Ha dicho la exconsellera en el juicio que recibía «órdenes expresas» de Camps y que se limitaba a «trasladar las instrucciones políticas» del presidente. Por su parte, en la sesión anterior, su exjefe de gabinete, Rafael Betoret, apuntó hacia ella para sacudirse las pulgas delictivas y arremetió de paso contra el entonces jefe del Consell por haberle engañado «vilmente» al hacer que en 2011 se declarara culpable en el «caso de los trajes» junto a Víctor Campos, mientras él mismo y Ricardo Costa negaban haberse dejado sobornar y eran absueltos por un jurado popular. Aquel drama de los primeros compases del escándalo Gürtel, con un presidente de la Generalitat que se resistió a dimitir ante el trance de sentarse en el banquillo, adquiere perfiles de auténtica parodia cuando se conocen sus interioridades y se echan las culpas unos a otros, al tiempo que quedan en evidencia las conexiones, que el Tribunal Superior de Justicia no quiso considerar en aquel momento, entre los regalos a políticos y los contratos con una trama sospechosa de participar, también, en la financiación irregular del PP valenciano.

Era dudoso que Milagrosa Martínez tratase de justificar ante los jueces lo que hizo una década atrás, pero ha optado por defenderse con la actitud más indigna, al parapetarse en una supuesta ignorancia que no impidió que años después, cuando era presidenta de las Corts Valencianes y se habían hecho públicas todas las malversaciones, se levantara con los diputados del PP para ovacionar a Camps cada vez que accedía al hemiciclo. ¿Si no es una farsante, cómo podía aclamar a quien, según las excusas esgrimidas en la vista oral, se habría aprovechado, más que de su buena fe, de su estulticia?
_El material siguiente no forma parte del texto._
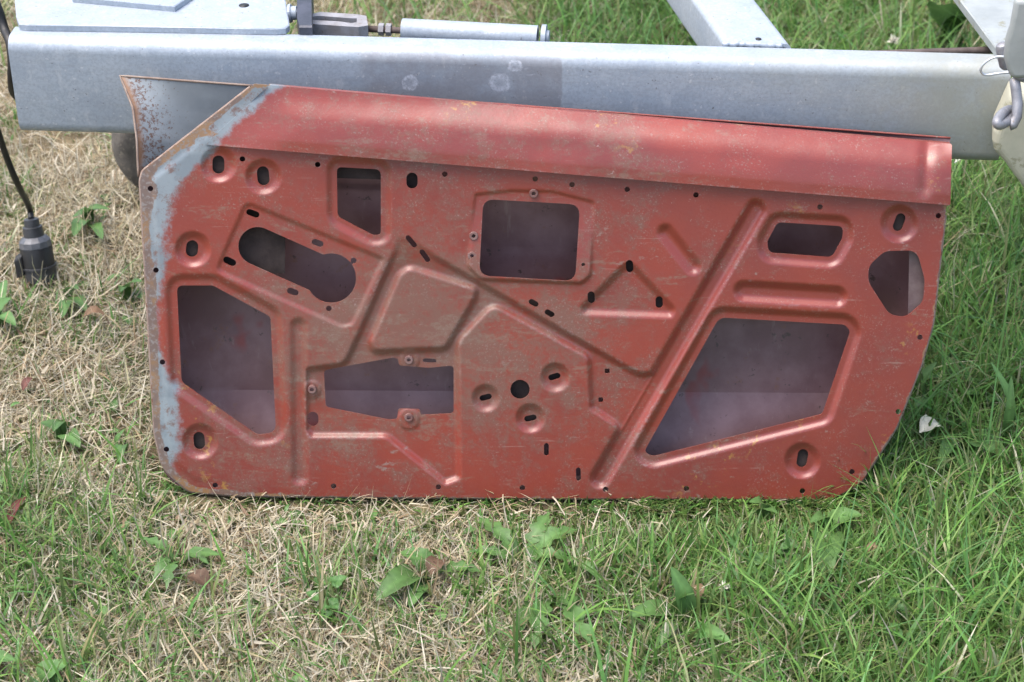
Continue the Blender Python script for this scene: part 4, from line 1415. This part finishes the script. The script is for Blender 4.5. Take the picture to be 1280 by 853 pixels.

Contrastan los reproches de Betoret y Martínez a quien fue su líder con la ausencia de una mala palabra, incluso con algún que otro halago, hacia el «amigo del alma» que protagonizó las corruptelas. ¡Ay, si el Bigotes hablara! Porque en el caso Gürtel el único que ha abierto hasta ahora realmente la boca, si descontamos al repudiado Luis Bárcenas, es el concejal de Majadahonda José Luis Peñas, que lo destapó. Lo demás ha venido de la mano de la investigación. No ha ocurrido como en el caso Púnica, que estrecha las sospechas, entre otros, alrededor del exalcalde de Gandia Arturo Torró gracias a las informaciones aportadas por el número dos del tinglado, David Marjaliza. Y mucho menos sucede como en el caso Imelsa, donde el arrepentido Marcos Benavent ha revelado a la fiscalía con mucho detalle la geografía de un poder que se extendía de los dominios de Alfonso Rus a los de Camps y cuyas arenas movedizas amenazan con tragarse a varios políticos de una época en la que imperaba el fraude.